CPM – Cost Per Thousand. The cost per one thousand impressions, typically charged by context-based networks for online search ads
CTR – Click-Through Rate. The number of clicks that a search ad gets, divided by the total number of impressions for that ad.
Conversion Rate – The percentage of prospects take a desired action, such as downloading a white paper, or buying a product
DKI - Dynamic Keyword Insertion. A search advertising technique that involves placing the exact keywords that a searcher uses in the title of the ad served
Geo-Targeting – A service offered by some search engines whereby a search ad is shown only to searchers from a specific geographic location, such as a city or state or selection of states.
Impression – One display of a search ad. If an ad has 1,000 impressions in a week, it has been served or shown to one thousand searchers during that period.
Keyword – A single word used by searchers to find information about a topic, such as “football.”
Keyword Phrase – Two or more keywords relating to a specific topic, such as “college football,” or “USC football.”
Keyword Stemming – The process of expanding a keyword list by going back to the root of the word and adding prefixes and suffixes, or the plural form.
KPI - Key Performance Indicators are key metrics used to quantify the success of a marketing campaign.
Landing Page – The page that a web searcher is taken to after clicking on an ad. Advertisers create these pages in such a way as to maximize the chance that the searcher will take the desired action (convert) after seeing the page.
Long Tail – Keyword phrases will three of more words in them. These keyword phrases are searched on less frequently, but often by more serious searchers.
Meta Tags – Information imbedded in the code for a web page that is intended for search engine robots to help them index a site. Human visitors can only see the meta tags by examining a page’s source code.
Organic Results – Listings on search engine results pages that are not paid for; listings that are served because the search engine presumes their content is relevant to a given search.
PPC - Pay Per Click. In search advertising, a revenue model whereby an advertiser pays an agreed amount every time someone clicks on an ad.

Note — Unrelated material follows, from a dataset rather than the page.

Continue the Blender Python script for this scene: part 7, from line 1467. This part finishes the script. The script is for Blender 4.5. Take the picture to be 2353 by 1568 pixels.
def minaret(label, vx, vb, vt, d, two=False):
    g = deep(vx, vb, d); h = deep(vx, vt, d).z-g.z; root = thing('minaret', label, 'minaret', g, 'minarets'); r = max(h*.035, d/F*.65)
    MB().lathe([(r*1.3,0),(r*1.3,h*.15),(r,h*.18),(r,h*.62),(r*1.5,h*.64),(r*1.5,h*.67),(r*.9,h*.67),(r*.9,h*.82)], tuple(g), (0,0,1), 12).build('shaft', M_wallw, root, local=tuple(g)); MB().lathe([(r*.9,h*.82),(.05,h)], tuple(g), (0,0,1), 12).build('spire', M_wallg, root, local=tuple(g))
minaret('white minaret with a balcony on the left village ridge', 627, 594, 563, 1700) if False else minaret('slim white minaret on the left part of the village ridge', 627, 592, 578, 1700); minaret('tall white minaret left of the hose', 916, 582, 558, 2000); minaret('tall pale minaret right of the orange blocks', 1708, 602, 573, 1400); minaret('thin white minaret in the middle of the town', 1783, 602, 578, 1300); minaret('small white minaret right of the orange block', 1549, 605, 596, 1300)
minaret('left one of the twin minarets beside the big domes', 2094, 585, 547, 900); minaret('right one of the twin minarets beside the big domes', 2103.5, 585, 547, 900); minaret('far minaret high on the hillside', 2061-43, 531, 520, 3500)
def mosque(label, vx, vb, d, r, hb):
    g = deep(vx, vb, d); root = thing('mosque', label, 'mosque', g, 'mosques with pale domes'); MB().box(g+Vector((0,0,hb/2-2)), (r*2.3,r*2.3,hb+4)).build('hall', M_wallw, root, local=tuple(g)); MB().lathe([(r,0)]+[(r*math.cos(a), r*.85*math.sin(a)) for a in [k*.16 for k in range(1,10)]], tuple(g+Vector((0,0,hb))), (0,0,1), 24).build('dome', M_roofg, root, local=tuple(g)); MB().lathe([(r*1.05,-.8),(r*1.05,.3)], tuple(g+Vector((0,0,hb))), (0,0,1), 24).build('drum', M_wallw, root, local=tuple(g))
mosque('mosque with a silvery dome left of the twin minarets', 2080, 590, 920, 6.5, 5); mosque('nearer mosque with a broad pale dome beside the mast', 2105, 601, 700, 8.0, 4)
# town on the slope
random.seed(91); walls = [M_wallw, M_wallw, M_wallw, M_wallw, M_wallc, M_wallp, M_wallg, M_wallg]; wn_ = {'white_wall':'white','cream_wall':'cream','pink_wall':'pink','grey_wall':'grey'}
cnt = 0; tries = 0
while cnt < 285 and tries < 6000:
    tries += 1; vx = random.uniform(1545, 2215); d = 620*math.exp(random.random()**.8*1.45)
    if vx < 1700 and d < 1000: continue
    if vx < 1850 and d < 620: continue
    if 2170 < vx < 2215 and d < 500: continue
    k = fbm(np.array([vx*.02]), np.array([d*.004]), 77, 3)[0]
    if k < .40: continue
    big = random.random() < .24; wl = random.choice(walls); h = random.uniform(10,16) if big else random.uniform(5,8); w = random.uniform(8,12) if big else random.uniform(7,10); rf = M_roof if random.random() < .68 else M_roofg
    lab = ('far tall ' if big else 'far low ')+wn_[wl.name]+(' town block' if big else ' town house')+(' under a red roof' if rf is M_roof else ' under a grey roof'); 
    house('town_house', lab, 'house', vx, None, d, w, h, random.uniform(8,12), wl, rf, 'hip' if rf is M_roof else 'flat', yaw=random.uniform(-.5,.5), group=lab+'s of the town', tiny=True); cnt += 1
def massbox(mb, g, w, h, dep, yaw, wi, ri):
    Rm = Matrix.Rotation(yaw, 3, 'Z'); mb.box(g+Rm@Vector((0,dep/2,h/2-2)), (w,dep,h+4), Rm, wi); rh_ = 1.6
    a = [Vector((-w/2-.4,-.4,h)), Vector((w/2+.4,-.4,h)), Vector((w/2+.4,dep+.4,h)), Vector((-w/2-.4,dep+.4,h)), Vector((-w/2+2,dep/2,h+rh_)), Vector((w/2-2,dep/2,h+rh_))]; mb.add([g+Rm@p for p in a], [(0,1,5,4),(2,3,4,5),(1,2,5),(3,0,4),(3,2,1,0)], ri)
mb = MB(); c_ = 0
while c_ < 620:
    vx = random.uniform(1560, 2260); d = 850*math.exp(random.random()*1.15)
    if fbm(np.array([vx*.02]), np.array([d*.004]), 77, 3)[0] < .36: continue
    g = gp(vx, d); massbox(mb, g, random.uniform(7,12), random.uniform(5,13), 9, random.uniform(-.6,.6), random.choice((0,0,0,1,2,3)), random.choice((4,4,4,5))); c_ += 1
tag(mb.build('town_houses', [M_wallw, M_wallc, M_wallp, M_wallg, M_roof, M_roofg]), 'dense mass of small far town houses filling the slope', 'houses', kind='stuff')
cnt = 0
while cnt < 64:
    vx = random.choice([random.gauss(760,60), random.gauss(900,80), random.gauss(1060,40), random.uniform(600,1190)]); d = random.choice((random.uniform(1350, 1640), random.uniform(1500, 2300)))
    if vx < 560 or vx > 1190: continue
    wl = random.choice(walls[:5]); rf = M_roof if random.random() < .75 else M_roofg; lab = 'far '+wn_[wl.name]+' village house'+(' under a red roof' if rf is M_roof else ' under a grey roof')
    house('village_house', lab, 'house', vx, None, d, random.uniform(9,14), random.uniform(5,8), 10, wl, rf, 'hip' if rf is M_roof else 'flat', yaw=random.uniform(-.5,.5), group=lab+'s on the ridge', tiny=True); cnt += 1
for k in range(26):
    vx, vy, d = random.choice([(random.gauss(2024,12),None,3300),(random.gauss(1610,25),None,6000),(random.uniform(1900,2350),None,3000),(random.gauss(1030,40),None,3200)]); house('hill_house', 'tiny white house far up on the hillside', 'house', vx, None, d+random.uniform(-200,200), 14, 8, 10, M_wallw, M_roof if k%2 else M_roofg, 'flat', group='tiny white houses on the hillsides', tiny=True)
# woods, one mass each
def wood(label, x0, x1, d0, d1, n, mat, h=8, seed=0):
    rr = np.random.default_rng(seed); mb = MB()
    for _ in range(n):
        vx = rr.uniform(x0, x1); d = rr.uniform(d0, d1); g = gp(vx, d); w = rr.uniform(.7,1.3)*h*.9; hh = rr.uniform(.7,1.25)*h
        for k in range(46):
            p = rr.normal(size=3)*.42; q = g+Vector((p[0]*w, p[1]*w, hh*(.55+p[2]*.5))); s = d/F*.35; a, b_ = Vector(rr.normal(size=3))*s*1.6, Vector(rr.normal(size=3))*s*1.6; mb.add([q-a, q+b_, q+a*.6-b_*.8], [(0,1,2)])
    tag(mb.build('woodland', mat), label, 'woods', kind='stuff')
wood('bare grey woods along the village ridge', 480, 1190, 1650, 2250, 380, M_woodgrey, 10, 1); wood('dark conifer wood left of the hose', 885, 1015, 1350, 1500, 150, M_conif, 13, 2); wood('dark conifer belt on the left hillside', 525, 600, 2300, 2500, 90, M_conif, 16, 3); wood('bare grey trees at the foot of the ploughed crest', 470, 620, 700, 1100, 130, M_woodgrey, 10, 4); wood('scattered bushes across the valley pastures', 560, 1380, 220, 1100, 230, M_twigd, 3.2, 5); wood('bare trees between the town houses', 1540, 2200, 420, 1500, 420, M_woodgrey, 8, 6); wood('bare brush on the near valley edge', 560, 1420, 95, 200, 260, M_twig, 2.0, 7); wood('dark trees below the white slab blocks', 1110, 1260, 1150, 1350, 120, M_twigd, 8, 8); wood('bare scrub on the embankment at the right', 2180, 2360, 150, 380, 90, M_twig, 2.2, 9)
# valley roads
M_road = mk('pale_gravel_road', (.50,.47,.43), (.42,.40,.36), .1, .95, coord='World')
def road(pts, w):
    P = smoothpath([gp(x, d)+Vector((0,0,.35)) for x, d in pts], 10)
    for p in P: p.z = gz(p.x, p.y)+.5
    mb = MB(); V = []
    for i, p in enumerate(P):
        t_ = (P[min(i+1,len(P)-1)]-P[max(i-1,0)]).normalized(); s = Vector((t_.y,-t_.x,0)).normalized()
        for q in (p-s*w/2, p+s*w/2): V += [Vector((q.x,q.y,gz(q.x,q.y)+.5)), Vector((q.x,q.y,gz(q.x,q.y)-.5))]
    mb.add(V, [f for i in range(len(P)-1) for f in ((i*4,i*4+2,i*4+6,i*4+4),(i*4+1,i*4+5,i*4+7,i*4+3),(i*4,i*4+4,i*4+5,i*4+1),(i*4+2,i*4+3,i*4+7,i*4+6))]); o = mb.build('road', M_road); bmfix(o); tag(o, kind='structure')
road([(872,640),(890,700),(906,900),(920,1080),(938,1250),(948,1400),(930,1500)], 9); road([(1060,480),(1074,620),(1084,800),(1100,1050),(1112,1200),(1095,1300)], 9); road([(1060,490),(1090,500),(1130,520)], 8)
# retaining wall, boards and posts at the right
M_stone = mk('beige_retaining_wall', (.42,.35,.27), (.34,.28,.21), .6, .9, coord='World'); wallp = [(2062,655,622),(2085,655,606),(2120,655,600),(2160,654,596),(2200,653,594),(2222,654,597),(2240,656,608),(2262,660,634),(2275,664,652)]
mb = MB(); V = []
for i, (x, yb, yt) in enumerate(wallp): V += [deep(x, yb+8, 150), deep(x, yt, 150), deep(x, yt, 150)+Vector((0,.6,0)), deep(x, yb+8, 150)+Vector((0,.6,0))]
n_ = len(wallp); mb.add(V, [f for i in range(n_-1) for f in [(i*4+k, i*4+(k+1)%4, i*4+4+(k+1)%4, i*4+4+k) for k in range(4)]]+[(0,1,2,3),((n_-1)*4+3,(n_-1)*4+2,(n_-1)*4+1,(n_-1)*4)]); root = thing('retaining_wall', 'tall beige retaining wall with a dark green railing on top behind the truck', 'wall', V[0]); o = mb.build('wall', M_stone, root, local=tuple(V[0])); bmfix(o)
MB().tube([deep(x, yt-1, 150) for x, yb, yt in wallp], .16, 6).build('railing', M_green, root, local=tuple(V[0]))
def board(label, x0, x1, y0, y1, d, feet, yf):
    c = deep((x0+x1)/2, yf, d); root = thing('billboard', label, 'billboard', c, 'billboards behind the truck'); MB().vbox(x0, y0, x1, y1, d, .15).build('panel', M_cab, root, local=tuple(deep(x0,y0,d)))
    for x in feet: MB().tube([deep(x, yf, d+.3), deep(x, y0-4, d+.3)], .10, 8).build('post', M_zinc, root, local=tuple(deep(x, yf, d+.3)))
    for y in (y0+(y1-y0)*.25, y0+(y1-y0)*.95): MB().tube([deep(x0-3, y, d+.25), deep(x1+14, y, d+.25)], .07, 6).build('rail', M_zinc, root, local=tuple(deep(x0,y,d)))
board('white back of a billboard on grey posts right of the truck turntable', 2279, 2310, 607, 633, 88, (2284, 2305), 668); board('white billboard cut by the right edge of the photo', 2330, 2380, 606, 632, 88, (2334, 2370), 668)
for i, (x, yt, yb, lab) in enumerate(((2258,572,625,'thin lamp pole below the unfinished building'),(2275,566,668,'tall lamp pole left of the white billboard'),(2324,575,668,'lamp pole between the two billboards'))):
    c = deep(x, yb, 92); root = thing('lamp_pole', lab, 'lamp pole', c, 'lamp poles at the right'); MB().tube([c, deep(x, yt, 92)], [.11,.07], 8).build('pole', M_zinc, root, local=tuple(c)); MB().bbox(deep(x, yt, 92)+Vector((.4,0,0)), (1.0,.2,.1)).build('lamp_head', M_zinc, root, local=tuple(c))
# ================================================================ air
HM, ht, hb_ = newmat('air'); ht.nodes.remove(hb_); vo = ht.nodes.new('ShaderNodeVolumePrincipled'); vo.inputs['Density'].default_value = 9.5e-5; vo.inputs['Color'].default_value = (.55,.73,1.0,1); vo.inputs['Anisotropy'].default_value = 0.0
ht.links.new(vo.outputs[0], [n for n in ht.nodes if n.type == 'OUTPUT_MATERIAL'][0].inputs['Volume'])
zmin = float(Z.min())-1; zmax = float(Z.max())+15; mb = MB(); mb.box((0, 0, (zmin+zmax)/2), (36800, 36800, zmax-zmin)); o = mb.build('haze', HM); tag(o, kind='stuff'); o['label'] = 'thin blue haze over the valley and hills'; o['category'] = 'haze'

Paid Listings – Listings that search engines sell to advertisers.
Personas – Refers to an online marketing technique developed by Bryan and Jeffrey Eisenberg, whereby marketers plan web site content and advertising around specific personas, or types of people, who may visit the site.
ROAS – Return on Advertising Spending, calculated by dividing the profit generated by an ad campaign by the cost of that campaign.
ROI – Return on Investment. Expressed as a percentage; if a search campaign costs $150,000 and the return is $200,000, the ROI would be $200,000 - $150,000/ $150,000 or 33%.
SEM – Search Engine Marketing.
SEO – Search Engine Optimization. The process of editing a site’s content to make it more visible to the search engines.
SERP – Search Engine Results Page. The page served by a search engine when a search is done on a keyword.
Search Engine – A database of web pages.
Tier I Search Engines – The most important search engines, as judged by the number of searches conduced, currently includes Google, Yahoo! and Microsoft Live Search.
Tier II Search Engines – Smaller search engines, such as Ask.com and AOL, as well as more vertical search engines, as well as web meta-crawlers that display the results of many search engines.
Tier III Search Engines – Usually, networks that display contextual ads, usually on a Cost per Thousand (CPM) basis.
Unique Visitor – A critical web analytical measure that tracks each visitor to a site by the originating computer’s IP address, so that, for example, one person’s multiple visits to a site from the same computer over a given period of time will be counted as just one Unique Visitor.